For the First Time Ever, Temperatures Reached 90 Degrees in Anchorage
A truck sprays water onto the grass near Ted Stevens Anchorage International Airport. Alaska's fire marshall banned fireworks in most areas during Independence Day weekend out of precaution. Lance King/Getty Images

It has, generally speaking, been an unusually hot spring and summer in Alaska. In March, temperatures were as much as 20 degrees higher than historical averages, and last month marked the driest and second-warmest June on record, reports Daniella Silva of NBC News. Some have taken to calling the state “Baked Alaska.”

Hot and dry conditions are fuelling wildfires, which have burned through 634,000 acres this year, compared to 411,000 acres in the entirety of 2018. The situation is not yet considered “abnormally extreme,” reports Mike Baker of the New York Times, but in the interest of preventing further conflagrations, Alaska’s fire marshall banned Fourth of July fireworks in most areas.

Though Alaska is known as a snowy region of the United States, it has experienced its share of sweaty summer days. In July 1919, according to Rathbun, temperatures climbed to 99 degrees in the city of Fairbanks. Four years earlier, Fort Yukon had cracked the 100-degree-Farenheit mark. More recently, the city of McGrath, Alaska, registered temperatures of 94 degrees in June 2013.
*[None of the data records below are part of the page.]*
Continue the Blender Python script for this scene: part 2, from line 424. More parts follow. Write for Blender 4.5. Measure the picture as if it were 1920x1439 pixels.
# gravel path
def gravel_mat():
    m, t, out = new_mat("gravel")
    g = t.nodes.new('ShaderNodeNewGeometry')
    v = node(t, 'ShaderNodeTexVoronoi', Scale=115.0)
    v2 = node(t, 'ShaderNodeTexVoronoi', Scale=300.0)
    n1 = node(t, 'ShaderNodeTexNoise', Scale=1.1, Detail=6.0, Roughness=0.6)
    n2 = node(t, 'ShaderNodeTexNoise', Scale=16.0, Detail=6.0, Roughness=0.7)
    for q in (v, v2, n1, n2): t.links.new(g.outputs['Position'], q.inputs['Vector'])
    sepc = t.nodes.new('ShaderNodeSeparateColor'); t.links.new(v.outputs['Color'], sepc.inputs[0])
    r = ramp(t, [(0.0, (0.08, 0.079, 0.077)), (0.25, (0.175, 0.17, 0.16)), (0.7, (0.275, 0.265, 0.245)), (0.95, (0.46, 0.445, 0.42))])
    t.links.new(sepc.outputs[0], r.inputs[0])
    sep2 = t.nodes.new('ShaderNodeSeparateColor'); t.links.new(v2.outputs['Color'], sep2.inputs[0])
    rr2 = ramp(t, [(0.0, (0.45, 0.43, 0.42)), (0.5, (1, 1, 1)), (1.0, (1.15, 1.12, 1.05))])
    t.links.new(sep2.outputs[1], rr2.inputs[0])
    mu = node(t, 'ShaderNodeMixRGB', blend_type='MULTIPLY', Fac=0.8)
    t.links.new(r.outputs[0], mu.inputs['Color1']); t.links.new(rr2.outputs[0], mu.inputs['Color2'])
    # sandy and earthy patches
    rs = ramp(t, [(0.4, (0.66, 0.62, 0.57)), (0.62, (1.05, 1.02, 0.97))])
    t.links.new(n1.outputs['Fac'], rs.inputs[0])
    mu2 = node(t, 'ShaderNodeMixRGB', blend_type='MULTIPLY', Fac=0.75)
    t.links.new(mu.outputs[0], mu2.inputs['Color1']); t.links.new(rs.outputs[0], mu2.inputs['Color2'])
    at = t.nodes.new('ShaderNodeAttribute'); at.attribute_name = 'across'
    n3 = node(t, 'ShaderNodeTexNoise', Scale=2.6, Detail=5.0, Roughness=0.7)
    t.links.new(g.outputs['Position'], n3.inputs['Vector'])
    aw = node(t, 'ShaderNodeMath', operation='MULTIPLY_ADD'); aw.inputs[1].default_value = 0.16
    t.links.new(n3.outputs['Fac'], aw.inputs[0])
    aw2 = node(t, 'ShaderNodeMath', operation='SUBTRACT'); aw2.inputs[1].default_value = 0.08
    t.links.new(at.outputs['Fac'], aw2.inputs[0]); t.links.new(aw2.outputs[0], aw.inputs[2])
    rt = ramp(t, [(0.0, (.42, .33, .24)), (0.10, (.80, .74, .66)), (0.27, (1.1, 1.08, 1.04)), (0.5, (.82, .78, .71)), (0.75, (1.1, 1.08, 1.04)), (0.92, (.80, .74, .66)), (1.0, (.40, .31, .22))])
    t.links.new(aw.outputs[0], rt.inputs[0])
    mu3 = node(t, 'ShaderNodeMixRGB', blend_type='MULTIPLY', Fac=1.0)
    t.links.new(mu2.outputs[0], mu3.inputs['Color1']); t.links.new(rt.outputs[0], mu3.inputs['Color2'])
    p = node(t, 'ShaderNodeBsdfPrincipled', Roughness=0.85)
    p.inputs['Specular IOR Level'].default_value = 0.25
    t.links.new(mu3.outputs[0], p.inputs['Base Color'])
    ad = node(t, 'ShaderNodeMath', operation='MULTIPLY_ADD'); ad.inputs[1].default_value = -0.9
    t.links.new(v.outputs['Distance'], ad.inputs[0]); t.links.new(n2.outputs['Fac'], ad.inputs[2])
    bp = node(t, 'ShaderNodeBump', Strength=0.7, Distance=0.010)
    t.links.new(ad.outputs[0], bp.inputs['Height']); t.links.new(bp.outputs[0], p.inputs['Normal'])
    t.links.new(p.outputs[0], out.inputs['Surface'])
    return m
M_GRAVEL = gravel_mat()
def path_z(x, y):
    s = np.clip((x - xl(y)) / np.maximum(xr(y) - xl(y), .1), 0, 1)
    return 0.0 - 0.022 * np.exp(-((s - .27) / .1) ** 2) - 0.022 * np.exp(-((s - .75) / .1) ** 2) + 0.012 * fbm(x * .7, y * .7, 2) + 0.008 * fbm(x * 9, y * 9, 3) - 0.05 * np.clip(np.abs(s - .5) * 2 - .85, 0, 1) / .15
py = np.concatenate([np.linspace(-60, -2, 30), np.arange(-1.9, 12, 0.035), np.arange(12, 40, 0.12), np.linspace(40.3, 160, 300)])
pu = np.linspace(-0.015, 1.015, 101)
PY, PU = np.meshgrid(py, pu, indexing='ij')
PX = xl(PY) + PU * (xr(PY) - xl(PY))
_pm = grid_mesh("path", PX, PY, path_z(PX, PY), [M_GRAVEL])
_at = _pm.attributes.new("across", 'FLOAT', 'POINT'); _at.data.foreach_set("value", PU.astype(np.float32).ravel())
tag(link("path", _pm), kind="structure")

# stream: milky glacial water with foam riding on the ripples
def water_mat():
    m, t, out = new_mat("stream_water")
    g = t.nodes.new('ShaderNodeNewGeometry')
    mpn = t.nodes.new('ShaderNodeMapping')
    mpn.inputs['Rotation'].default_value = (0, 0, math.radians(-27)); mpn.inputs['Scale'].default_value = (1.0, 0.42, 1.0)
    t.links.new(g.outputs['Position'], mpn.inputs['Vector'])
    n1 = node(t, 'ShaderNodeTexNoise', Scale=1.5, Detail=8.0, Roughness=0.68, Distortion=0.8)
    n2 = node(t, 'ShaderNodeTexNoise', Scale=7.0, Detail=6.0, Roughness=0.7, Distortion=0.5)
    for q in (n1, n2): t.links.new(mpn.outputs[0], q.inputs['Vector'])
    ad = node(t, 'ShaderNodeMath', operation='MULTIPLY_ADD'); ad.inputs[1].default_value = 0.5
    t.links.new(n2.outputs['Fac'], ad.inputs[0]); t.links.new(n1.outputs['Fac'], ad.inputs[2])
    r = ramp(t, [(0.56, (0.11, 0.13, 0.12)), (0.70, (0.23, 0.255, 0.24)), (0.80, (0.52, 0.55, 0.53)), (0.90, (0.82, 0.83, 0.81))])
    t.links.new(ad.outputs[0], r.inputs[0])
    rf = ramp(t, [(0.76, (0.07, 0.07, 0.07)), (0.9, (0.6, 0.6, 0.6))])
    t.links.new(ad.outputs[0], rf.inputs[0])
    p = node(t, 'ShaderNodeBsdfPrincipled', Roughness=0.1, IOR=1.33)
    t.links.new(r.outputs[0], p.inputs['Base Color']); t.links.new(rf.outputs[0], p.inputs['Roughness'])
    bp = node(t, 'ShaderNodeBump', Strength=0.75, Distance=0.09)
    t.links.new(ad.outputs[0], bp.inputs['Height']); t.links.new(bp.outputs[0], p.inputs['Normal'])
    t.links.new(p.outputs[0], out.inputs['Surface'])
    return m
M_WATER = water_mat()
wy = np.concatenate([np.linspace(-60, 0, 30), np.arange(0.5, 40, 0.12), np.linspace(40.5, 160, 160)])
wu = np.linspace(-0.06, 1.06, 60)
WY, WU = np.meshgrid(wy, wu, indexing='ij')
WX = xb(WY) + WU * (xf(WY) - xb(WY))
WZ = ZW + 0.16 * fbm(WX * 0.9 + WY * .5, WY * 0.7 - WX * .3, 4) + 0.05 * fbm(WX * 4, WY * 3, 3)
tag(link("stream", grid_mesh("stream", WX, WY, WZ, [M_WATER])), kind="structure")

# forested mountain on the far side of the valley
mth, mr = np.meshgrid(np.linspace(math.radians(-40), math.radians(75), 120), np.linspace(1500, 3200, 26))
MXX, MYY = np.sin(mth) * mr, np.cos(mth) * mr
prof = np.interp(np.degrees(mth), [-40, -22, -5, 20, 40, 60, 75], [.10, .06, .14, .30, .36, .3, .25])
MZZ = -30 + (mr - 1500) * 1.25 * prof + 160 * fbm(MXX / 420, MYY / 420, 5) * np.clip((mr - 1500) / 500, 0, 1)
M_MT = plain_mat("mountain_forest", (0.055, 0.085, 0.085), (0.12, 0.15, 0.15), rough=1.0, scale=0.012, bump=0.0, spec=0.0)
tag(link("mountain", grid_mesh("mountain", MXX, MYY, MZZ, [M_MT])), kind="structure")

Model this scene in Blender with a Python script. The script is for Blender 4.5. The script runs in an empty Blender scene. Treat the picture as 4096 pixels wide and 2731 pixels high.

For the First Time Ever, Temperatures Reached 90 Degrees in Anchorage
Anchorage hit a high of 90 degrees for the first time. Some have taken to calling the state “Baked Alaska.” Lance King/Getty Images

Yet climate scientists are concerned about the recent heatwave. Alaska is one of the fastest-warming regions on Earth, with its temperatures “rising at twice the global average rate,” according to Mike Baker of the New York Times. Like other Arctic locations, Alaska is particularly susceptible to the effects of melting sea ice. Ice and snow reflect the sun’s radiation back into the atmosphere; when they melt, they expose dark areas of water that trap heat. Baker reports that ice on the Bering and Chukchi Seas, which border Alaska, disappeared weeks earlier than usual in some spots. “Surface temperatures on the seas are about four degrees above normal, while some areas are departing the norm by 10 degrees,” he writes.

Such changes in the Arctic have important implications for the rest of the planet because, according to the National Snow & Ice Data Center, the region gives off more heat than it absorbs, helping to cool the rest of the Earth.

“Everything is connected in the atmosphere and the oceans, so if you change something fundamentally there, it kind of runs downstream and can cause these extreme perturbations in the jet stream,” says CBS News meteorologist Jeff Berardelli. “We have them right now, and that’s likely to get worse in the future.”